TASK TO CARRY OUT: Reproduce, exactly and in full, the lines from the one with "Generate a Blender" through the one with "sc = bpy.context.scene" in the data below; drop pictures.

THE INPUT:
--- BEGIN ---

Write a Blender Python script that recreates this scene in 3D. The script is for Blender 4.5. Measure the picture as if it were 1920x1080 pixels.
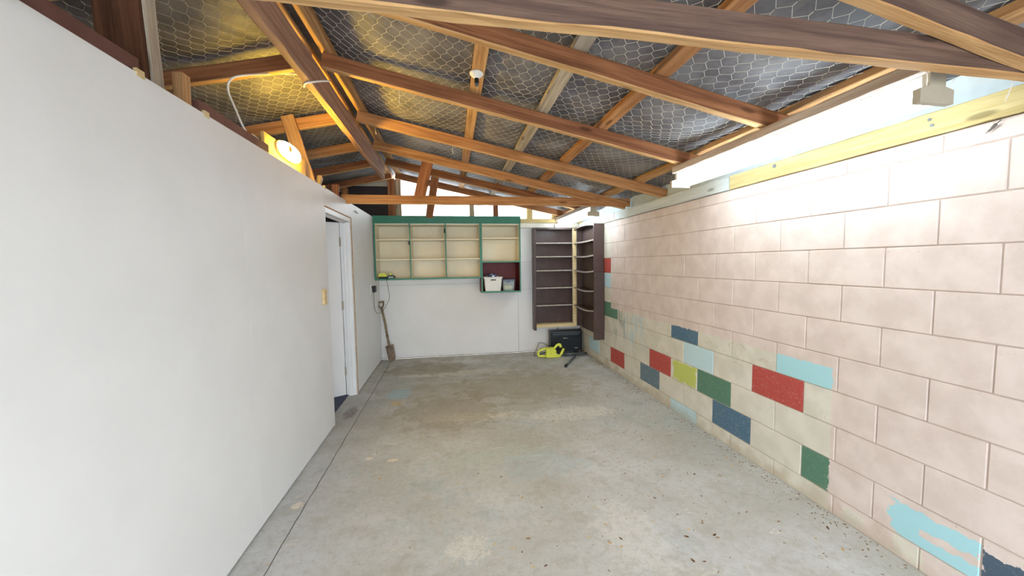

--- END ---
--- BEGIN ---

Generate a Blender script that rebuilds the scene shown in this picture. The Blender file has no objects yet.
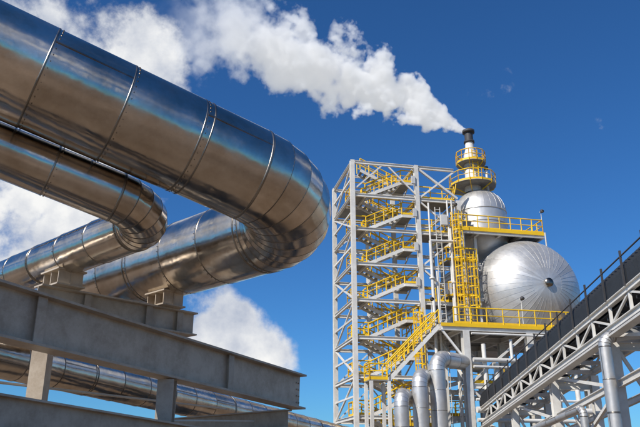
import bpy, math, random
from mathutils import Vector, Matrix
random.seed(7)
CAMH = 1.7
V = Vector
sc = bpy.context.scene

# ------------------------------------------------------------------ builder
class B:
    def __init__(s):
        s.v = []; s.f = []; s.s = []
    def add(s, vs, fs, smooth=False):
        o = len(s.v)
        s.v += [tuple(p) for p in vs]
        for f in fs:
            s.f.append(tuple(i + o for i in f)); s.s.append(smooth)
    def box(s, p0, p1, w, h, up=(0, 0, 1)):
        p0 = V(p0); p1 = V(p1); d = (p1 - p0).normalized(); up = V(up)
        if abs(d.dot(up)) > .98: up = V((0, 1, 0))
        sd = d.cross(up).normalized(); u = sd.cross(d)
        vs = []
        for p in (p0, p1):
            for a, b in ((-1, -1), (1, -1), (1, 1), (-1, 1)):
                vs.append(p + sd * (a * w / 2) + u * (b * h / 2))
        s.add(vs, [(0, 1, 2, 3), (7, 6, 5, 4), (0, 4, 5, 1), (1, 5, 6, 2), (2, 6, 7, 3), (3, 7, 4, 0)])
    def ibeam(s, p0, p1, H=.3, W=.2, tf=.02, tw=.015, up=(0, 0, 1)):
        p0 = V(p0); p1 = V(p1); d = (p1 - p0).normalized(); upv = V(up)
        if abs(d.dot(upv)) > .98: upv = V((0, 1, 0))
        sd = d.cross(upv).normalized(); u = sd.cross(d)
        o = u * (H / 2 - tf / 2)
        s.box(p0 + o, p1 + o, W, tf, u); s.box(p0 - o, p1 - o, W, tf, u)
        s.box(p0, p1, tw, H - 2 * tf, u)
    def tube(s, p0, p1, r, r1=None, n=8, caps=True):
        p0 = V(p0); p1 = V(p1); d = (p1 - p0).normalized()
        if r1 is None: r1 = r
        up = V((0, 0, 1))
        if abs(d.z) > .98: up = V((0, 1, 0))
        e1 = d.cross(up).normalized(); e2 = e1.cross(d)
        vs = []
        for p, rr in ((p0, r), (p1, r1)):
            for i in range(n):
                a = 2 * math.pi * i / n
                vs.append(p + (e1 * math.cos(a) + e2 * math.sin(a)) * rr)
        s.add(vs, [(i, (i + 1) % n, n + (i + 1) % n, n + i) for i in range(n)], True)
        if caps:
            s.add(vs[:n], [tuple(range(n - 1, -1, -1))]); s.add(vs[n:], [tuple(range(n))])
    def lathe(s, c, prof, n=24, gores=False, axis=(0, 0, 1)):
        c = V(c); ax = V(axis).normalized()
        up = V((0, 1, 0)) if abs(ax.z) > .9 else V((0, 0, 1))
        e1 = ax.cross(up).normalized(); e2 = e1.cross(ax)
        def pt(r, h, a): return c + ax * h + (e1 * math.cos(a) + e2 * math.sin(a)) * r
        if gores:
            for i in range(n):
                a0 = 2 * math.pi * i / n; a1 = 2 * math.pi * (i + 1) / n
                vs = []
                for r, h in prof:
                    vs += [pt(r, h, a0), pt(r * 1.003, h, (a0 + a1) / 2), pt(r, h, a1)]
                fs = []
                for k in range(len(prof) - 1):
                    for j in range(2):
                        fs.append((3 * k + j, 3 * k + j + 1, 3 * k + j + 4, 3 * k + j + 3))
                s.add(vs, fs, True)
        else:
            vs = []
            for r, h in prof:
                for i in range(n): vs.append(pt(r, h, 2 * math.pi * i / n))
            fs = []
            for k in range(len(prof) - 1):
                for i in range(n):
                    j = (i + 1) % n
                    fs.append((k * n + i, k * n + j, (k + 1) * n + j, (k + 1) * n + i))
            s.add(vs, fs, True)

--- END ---
--- BEGIN ---

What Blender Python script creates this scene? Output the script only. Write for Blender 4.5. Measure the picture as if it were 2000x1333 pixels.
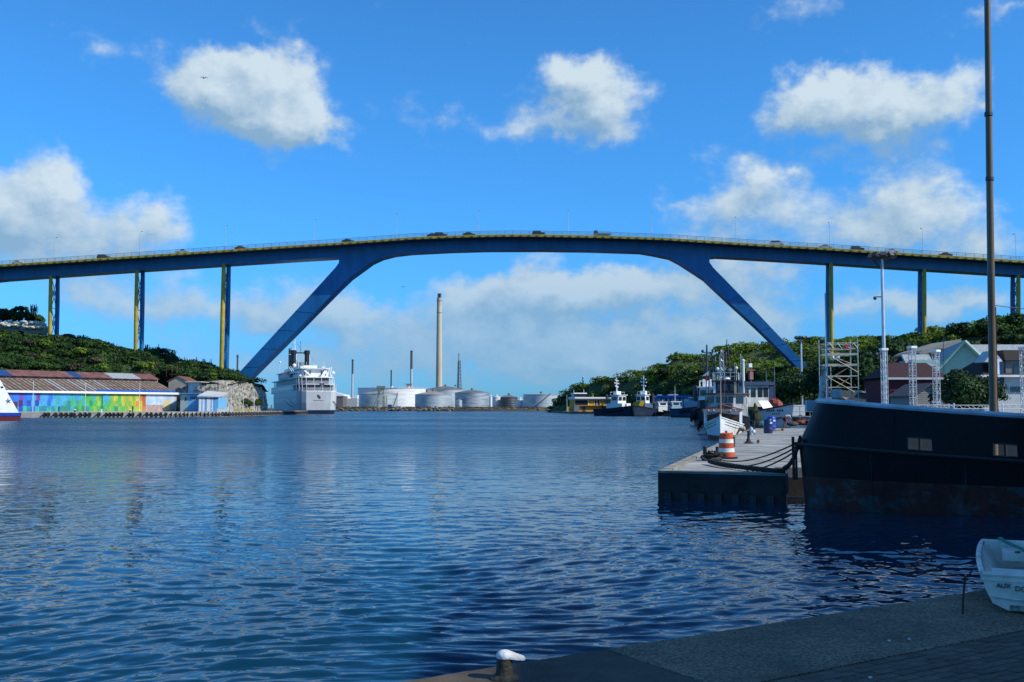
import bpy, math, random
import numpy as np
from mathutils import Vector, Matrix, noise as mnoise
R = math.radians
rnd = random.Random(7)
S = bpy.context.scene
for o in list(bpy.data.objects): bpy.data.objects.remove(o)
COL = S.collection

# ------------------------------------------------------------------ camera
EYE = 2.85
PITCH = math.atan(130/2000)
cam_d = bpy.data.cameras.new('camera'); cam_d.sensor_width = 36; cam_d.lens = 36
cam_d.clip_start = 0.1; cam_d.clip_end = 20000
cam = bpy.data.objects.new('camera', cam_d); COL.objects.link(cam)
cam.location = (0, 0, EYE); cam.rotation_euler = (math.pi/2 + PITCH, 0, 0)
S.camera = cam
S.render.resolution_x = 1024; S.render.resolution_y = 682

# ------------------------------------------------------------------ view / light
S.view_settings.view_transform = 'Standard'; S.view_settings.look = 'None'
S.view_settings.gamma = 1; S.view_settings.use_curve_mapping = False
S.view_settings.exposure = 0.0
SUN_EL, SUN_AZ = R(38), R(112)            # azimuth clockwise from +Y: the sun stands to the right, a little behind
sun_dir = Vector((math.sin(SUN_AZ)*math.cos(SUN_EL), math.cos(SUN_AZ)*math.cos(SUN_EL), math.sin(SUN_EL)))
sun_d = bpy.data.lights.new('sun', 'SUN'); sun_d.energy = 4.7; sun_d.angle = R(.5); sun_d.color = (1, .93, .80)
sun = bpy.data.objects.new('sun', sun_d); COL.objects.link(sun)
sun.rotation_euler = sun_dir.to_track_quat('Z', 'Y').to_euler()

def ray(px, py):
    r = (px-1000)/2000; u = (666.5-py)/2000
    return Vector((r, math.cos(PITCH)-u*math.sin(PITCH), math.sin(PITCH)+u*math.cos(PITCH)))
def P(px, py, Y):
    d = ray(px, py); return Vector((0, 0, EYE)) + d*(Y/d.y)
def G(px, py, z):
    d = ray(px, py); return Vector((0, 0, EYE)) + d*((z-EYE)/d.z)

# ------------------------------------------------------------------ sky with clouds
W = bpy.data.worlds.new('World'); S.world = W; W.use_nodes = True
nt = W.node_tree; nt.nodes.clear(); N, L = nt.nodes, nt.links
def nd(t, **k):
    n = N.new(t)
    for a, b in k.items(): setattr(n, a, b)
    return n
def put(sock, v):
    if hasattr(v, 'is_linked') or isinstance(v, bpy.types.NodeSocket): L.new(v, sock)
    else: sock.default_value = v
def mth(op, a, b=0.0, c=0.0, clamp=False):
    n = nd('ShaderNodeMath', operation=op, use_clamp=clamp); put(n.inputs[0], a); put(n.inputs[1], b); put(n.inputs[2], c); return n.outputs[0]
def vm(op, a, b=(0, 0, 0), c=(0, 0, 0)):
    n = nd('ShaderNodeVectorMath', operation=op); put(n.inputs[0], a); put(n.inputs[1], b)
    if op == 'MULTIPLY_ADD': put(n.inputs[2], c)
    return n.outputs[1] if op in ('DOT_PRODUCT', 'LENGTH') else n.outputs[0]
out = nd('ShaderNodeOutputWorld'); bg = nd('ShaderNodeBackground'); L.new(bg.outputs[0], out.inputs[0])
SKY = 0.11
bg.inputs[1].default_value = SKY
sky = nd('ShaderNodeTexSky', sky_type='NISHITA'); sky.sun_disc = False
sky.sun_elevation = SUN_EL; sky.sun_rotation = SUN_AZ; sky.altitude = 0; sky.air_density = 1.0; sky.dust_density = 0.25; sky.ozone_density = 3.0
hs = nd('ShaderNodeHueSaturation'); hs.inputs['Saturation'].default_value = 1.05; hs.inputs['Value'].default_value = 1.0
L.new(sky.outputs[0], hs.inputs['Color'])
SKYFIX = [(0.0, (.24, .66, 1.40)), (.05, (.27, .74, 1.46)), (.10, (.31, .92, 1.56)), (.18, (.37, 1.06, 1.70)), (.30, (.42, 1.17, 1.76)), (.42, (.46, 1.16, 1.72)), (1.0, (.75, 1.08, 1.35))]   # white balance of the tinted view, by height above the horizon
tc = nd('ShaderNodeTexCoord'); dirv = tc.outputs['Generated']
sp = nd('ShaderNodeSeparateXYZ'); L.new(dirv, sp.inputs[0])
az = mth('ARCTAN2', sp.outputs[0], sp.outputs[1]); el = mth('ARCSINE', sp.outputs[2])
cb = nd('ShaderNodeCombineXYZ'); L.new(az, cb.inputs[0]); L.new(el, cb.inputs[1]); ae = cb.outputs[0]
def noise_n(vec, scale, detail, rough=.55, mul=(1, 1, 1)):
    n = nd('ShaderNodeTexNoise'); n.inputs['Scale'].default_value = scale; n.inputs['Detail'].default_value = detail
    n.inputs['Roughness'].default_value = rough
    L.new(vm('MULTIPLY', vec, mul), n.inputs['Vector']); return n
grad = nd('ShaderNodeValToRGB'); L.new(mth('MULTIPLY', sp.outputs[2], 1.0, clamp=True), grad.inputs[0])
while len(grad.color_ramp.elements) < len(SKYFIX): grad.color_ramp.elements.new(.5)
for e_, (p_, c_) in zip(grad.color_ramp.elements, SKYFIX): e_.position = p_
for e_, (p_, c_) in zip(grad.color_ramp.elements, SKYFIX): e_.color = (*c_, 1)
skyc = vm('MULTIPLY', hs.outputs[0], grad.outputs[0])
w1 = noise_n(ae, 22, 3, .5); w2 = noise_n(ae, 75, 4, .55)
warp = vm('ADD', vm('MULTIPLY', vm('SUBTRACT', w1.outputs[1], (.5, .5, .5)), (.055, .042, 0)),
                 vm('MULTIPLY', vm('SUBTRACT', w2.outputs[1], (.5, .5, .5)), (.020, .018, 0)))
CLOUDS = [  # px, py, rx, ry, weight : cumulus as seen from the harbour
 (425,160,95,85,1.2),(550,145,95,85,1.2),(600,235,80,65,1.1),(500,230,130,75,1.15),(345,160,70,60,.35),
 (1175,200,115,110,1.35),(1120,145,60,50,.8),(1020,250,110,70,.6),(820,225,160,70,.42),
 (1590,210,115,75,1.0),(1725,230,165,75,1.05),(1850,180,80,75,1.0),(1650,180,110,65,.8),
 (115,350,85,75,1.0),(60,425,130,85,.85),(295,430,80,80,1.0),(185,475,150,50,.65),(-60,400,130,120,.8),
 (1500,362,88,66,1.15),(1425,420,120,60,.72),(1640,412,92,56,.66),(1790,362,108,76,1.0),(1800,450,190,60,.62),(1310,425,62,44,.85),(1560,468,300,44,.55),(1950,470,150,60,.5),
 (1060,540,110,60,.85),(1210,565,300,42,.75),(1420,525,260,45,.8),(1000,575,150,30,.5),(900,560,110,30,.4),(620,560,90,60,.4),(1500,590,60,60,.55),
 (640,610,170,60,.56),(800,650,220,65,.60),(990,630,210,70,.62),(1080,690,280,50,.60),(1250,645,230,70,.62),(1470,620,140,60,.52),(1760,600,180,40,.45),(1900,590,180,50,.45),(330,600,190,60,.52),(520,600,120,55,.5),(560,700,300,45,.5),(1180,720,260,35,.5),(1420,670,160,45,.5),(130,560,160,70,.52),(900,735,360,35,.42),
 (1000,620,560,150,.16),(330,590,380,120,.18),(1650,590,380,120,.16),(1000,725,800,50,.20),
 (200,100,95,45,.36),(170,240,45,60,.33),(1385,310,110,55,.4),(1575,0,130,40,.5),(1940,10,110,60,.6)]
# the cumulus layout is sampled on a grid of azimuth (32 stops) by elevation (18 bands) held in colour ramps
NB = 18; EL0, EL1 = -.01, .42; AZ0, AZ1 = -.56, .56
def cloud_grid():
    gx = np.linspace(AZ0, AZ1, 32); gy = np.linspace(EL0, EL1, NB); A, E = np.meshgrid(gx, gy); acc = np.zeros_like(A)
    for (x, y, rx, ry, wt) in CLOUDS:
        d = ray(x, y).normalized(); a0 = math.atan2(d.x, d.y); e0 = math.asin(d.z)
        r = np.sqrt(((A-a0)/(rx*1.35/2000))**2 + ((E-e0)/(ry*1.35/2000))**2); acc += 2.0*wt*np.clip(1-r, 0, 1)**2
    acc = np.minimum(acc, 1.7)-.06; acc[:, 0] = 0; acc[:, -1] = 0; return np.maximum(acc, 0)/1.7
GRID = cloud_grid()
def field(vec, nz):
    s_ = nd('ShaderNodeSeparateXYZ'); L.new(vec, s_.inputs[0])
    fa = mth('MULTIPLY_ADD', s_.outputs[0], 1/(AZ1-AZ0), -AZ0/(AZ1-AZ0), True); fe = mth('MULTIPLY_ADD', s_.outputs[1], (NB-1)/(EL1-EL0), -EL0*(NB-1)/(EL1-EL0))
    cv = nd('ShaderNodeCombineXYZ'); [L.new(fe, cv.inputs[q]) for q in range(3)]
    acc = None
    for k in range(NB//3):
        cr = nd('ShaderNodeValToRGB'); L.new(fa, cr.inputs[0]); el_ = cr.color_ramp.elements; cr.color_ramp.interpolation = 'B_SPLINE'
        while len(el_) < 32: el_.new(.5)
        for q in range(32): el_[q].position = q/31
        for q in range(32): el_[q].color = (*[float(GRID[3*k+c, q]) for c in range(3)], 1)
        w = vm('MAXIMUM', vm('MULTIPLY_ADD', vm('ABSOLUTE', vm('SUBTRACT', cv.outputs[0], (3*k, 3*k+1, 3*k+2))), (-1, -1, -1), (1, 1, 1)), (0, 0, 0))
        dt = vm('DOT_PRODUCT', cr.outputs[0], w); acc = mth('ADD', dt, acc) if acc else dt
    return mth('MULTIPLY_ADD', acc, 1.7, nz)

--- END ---

RESULT FOR THIS TASK:
Generate a Blender script that rebuilds the scene shown in this picture. The Blender file has no objects yet.
import bpy, math, random
from mathutils import Vector, Matrix
random.seed(7)
CAMH = 1.7
V = Vector
sc = bpy.context.scene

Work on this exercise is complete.